**Aim:** Begin with the line that contains "1667 pixels high." and continue down through the line that contains "[('body', 'red', 0, 0, r, r), ('core', core, 0, 0, r"; reproduce those lines exactly and only those.

**Record set:**

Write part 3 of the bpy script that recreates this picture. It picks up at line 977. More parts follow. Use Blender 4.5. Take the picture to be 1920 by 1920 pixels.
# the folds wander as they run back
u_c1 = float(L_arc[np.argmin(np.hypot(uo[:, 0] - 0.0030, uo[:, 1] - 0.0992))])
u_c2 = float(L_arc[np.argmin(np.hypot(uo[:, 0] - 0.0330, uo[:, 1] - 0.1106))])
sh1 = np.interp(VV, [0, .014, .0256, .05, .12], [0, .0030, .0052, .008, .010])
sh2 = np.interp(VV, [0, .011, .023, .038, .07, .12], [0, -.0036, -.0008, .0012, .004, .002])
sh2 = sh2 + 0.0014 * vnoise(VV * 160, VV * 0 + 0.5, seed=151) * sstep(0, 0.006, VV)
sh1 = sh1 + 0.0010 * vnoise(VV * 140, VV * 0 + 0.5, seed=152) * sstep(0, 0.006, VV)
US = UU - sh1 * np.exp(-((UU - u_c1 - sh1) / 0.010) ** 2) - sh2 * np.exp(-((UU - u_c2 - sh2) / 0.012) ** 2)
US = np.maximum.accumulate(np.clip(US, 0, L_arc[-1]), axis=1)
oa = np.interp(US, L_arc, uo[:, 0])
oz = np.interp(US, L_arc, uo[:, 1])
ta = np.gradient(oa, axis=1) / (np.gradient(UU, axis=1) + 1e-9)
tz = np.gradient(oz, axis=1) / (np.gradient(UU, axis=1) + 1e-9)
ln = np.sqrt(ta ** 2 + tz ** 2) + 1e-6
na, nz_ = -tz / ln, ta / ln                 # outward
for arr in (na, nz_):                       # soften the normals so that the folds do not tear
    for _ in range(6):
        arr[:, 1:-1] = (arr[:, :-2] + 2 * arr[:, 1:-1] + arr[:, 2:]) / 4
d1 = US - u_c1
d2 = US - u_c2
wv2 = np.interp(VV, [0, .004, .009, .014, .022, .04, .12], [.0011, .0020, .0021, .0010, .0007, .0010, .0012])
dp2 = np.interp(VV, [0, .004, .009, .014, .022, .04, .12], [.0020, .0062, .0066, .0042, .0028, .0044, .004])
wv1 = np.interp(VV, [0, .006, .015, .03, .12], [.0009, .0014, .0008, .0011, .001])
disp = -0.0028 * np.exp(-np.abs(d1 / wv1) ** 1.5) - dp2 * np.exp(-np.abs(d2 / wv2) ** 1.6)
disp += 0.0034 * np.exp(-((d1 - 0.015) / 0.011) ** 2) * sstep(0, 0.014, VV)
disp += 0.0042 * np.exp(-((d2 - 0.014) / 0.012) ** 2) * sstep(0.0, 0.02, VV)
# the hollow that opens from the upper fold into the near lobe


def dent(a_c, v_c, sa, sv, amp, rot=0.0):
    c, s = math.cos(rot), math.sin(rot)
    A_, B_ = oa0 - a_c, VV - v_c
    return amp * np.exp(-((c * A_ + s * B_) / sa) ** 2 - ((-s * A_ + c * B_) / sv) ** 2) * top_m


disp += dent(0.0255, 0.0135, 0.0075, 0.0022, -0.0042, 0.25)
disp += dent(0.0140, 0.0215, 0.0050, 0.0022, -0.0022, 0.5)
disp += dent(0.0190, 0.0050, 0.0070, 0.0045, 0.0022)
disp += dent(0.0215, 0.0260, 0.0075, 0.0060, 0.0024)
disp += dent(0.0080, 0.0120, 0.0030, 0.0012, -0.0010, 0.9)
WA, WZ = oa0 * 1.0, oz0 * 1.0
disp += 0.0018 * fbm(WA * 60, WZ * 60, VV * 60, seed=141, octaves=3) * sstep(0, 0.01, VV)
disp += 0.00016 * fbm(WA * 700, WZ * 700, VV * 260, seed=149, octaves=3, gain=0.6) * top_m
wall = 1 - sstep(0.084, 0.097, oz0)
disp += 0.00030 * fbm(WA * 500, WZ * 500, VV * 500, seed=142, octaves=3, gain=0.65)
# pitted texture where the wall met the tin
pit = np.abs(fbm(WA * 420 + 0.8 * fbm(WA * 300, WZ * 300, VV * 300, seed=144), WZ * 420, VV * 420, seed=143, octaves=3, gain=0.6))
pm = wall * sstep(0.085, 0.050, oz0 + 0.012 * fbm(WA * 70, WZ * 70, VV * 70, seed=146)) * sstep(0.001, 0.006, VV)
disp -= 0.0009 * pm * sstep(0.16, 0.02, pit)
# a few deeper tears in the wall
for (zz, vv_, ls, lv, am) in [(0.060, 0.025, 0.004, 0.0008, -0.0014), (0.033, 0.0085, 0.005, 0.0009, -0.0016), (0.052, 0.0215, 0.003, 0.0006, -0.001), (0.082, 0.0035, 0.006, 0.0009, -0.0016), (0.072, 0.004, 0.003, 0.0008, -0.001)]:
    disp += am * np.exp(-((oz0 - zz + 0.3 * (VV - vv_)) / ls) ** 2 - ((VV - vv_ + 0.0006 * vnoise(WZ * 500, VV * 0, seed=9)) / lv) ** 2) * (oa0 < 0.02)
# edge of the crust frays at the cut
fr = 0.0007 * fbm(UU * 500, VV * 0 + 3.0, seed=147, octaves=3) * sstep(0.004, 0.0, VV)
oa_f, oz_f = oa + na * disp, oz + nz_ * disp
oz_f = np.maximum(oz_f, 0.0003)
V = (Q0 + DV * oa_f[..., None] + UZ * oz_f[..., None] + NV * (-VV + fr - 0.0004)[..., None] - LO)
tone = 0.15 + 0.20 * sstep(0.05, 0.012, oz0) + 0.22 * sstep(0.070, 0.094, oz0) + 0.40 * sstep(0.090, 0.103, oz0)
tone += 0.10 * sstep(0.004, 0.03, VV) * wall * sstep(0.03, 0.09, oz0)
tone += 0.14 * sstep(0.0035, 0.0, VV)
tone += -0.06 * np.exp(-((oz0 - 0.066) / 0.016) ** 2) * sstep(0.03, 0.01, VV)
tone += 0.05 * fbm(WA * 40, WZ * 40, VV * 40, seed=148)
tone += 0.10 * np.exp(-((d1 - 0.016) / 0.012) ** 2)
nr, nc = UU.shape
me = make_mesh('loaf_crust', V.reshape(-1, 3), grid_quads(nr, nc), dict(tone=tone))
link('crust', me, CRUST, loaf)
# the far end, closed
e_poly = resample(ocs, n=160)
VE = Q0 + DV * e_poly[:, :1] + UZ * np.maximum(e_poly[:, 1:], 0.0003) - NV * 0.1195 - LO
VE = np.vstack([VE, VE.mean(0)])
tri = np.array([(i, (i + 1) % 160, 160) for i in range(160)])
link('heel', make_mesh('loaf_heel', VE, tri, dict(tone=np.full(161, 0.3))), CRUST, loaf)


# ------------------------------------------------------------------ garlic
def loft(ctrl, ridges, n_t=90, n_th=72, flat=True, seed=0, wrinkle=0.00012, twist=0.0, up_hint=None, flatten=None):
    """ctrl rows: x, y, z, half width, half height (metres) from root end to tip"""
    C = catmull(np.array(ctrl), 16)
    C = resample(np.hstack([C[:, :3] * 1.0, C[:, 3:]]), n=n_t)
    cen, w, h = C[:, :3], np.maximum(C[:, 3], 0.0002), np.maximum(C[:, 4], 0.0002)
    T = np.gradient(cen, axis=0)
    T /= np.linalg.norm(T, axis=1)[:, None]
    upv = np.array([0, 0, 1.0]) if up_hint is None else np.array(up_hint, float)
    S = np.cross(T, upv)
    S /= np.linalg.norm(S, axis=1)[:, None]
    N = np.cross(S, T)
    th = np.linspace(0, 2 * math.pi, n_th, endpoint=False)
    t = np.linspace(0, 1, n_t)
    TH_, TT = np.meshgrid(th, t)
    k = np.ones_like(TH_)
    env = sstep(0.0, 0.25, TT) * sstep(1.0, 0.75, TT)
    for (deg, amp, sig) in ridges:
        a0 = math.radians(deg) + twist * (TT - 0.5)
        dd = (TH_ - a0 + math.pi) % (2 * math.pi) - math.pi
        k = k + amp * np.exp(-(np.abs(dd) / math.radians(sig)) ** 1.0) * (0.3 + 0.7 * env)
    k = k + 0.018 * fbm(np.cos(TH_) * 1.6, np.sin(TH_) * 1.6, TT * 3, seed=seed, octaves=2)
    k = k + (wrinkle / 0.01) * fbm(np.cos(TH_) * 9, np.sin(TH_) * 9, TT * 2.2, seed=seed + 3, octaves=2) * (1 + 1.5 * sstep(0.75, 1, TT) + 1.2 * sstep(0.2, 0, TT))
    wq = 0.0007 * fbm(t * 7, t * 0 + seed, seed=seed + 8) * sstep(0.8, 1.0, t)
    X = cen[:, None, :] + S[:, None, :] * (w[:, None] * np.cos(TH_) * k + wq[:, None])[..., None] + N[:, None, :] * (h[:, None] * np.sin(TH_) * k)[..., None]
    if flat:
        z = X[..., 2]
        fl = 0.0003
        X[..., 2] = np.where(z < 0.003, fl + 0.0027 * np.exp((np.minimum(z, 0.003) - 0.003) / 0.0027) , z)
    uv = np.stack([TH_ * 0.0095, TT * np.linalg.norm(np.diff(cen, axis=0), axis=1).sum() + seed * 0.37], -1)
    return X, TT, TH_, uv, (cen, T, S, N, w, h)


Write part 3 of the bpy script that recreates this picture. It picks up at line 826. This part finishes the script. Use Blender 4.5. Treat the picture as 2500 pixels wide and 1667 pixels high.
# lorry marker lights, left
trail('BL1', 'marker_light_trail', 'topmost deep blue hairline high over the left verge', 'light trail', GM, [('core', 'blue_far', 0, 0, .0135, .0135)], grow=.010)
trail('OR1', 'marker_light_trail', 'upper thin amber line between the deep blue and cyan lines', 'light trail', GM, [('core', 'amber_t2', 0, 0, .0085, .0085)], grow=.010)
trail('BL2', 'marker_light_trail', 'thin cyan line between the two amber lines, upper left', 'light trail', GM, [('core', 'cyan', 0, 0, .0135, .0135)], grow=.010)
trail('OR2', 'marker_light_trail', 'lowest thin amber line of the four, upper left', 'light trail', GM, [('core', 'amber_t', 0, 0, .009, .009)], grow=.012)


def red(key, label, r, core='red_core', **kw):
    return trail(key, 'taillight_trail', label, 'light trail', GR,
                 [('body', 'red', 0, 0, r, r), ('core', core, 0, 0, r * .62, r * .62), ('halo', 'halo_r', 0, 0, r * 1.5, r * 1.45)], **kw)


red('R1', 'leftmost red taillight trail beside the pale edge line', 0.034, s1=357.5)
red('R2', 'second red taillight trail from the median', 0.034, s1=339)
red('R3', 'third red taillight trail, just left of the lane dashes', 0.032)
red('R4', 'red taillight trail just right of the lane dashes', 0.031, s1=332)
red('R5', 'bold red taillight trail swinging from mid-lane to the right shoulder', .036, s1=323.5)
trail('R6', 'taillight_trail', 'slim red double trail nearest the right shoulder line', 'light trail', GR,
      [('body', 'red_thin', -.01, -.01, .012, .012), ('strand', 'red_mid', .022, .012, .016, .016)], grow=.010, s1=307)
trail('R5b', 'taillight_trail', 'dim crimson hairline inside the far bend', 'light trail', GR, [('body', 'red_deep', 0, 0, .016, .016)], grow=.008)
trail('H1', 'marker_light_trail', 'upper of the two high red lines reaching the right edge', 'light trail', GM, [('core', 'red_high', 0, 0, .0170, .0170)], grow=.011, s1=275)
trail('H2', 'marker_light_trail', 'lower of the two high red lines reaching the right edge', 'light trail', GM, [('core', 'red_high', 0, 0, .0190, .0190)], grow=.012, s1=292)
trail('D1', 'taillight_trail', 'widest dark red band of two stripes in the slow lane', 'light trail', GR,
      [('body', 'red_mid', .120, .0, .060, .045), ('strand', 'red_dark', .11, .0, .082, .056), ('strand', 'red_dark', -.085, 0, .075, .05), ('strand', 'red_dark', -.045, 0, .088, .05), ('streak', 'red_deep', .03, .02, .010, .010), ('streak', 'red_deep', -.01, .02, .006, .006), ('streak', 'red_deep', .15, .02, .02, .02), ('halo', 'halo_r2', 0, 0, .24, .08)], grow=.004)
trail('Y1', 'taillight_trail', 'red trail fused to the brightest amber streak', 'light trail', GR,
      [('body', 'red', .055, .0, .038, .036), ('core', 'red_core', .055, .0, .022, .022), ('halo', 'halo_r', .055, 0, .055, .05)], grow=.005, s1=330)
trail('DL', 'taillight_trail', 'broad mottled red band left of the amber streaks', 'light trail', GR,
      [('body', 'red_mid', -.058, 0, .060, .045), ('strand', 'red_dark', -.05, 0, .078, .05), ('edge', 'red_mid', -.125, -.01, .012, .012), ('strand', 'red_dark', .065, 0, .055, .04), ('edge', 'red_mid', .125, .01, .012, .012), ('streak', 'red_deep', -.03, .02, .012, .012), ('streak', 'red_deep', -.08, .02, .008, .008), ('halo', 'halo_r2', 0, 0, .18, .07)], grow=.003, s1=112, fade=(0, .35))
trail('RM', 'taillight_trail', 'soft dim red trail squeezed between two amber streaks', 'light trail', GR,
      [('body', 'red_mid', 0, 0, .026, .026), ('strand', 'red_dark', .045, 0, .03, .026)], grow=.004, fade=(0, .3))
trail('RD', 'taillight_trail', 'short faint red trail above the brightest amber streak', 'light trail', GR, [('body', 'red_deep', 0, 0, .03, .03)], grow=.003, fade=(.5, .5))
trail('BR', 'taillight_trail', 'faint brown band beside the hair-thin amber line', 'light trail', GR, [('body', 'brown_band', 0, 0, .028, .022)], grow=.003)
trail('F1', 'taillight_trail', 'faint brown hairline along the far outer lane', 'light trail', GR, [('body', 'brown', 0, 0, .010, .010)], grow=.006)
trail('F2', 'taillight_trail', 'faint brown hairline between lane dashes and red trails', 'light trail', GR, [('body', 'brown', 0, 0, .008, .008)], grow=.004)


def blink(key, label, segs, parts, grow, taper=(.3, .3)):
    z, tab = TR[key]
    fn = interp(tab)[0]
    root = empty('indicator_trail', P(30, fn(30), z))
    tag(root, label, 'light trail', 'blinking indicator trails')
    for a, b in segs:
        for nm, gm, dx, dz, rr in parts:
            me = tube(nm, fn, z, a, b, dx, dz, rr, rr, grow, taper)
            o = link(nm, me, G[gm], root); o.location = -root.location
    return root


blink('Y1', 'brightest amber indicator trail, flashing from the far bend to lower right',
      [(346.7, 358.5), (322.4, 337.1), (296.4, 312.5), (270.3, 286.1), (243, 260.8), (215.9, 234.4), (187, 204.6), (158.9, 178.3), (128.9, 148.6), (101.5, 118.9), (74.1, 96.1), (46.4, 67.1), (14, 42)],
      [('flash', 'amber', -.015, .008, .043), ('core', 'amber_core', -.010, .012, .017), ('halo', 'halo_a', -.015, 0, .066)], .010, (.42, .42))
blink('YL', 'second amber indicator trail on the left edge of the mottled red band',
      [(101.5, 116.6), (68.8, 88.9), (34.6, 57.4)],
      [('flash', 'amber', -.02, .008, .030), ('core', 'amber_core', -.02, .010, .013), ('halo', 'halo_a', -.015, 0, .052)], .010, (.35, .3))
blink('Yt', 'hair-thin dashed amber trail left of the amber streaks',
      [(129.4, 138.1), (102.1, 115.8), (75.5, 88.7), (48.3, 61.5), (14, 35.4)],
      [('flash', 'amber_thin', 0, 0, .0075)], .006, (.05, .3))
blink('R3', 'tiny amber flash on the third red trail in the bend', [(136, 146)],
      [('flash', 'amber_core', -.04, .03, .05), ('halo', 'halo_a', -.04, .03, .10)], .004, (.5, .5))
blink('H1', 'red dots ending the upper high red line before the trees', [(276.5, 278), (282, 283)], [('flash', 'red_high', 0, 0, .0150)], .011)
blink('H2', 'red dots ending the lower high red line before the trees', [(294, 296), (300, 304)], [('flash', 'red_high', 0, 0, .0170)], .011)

**Result of the task:**
Write part 3 of the bpy script that recreates this picture. It picks up at line 826. This part finishes the script. Use Blender 4.5. Treat the picture as 2500 pixels wide and 1667 pixels high.
# lorry marker lights, left
trail('BL1', 'marker_light_trail', 'topmost deep blue hairline high over the left verge', 'light trail', GM, [('core', 'blue_far', 0, 0, .0135, .0135)], grow=.010)
trail('OR1', 'marker_light_trail', 'upper thin amber line between the deep blue and cyan lines', 'light trail', GM, [('core', 'amber_t2', 0, 0, .0085, .0085)], grow=.010)
trail('BL2', 'marker_light_trail', 'thin cyan line between the two amber lines, upper left', 'light trail', GM, [('core', 'cyan', 0, 0, .0135, .0135)], grow=.010)
trail('OR2', 'marker_light_trail', 'lowest thin amber line of the four, upper left', 'light trail', GM, [('core', 'amber_t', 0, 0, .009, .009)], grow=.012)


def red(key, label, r, core='red_core', **kw):
    return trail(key, 'taillight_trail', label, 'light trail', GR,
                 [('body', 'red', 0, 0, r, r), ('core', core, 0, 0, r * .62, r * .62), ('halo', 'halo_r', 0, 0, r * 1.5, r * 1.45)], **kw)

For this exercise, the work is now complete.